Scientists Use Fiber Optics to Better Understand Extreme Collisions

For the first time, researchers have used a strand of optical fiber—the same kind of cable that carries your internet—to better understand high-speed impacts.

Though early in development, this breakthrough could revolutionize how scientists observe the split-second physics of crashes and shock waves.

Scientists refer to these violent collisions as shock loading events: moments like an F1 car striking a barrier at 200 miles per hour. In a fraction of a millisecond, shock waves ripple through the chassis. Bolts shear. Carbon fibers fracture. Measuring these near-instantaneous effects is essential for informing the design decisions behind life-saving safety systems from airbags and crumple zones to bike helmets and bulletproof vests.

To understand shock loading events, scientists primarily rely on technology invented in 1904 by an Austrian priest named August Musger. Musger patented a projection system designed to eliminate the flicker of early motion pictures. He laid the groundwork for slow motion. By recording motion at higher frame rates and replaying it at normal speed, scientists could stretch fractions of a second into observable events.

Since Musger’s invention, slow-motion technology has advanced at an astonishing pace. The fastest experimental system, known as SCARF, can capture up to 156 trillion frames per second. Today, the limits of slow-motion imaging are no longer about speed, but about the physical constraints of cameras.

Cameras require a direct line of sight to the subject, which can be difficult to achieve in enclosed environments. If a scientist wanted to observe internal damage to an engine after a collision, a camera could not capture the impact from within the structure. Removing the vehicle’s exterior would provide a line of sight, but it would compromise the realism of the experiment, since the outer body influences how forces are distributed on impact.

An alternative to slow-motion imaging is the strain gauge, a sensor bonded directly to a surface to measure deformation. However, strain gauges struggle under extreme deformation, making them unsuitable for capturing shock-loading events. When both imaging and strain gauges fall short, capturing shock loading events requires a different approach.

A key advance in this field came from the team of Yang Baohui, Dung Dinh Luong, and Nikhil Gupta, researchers based in the Composite Materials and Mechanics Laboratory at the Mechanical and Aerospace Engineering Department of New York University Tandon School of Engineering.
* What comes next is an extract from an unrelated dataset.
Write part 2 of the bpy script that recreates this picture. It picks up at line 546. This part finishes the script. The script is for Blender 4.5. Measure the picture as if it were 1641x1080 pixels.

Yang worked alongside Luong and Gupta. The laboratory investigates how advanced materials respond under extreme loading and how embedded measurement systems can better capture those responses.

The researchers began with an optical fiber—a cable made of hair-thin strands of flexible glass that carry light. They bent the fiber into a tight 25-millimeter loop, creating what they called a Fiber Optic Loop Sensor, or FOLS. Under normal conditions, the light remained trapped inside the fiber. When the loop was compressed, some of that light leaked out. By measuring this loss of light, the researchers could determine how much force was applied to the loop.

To evaluate the sensor under shock-loading conditions, the researchers prepared a thin carbon fiber plate. They mounted the FOLS and a traditional strain gauge onto the surface and positioned a high-speed camera to record the deformation.

The team then fired controlled bursts of compressed air at the plate, causing it to bend and oscillate. Because strain gauges and slow-motion imaging are well-established measurement tools under these conditions, the researchers used them as benchmarks to test whether the fiber-optic sensor could perform under the same conditions.

When they compared the results, all three methods produced identical measurements, demonstrating that the FOLS could reliably, and more accurately, capture shock-loading events.

Much work remains before the technology can be widely adopted. Researchers must refine the sensor’s durability, expand its measurement range, and explore how it can be embedded directly into real-world structures. But if successful, this hair-thin strand of glass could allow engineers to observe forces inside enclosed systems that cameras cannot reach and strain gauges cannot measure.

More than a century after slow motion first stretched time for scientists, a loop of optical fiber may offer a new way to see what happens in the blink of an eye, enabling engineers to make more informed design decisions.